I hope the experience will help all of you process. Such a sad story, but you’re all getting through it together, and that will help.
Esther…I have the greatest respect for the way your family handles happy and sad things. It is real and you have developed such a sense of humility, regardless of age. Your wisdom and amazing sense of expression are so moving to all of us out here…
The comment above me from Lori so captures it all!
Thanks again for sharing the personal moments!

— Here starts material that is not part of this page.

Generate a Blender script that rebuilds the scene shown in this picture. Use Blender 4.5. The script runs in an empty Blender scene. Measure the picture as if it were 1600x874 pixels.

I’m sure all of us are learning something from all if it which we’ll apply to our own lives at some point -
I know I will!
Tabita is a wise little girl to talk about loss. It’s a way of remembering and eventually healing that can only help all of you — just as your sharing of sad times also helps others who have suffered loss.
Too sad.
God bless you all.
All of this life and death and remembrance. I am going through some of it now myself. My heart goes out to you at this time and always. You’re words about what you are all feeling and thinking have been wise and give me strength too. Thank you for that.
How wonderful that this loss was shared in such an intimate way with Sifra’s siblings. Too often children are shielded from the reality of death and this may bring unwarranted fears. It takes courage to do this, but your nieces will be strong (like the rest of your family)
This brought tears to my eyes. What a sweet little girl. How good God is to send you the little gift of the birds and their nests in the post above. Sometimes He sends us little things like that at just the right time to remind us that He is there.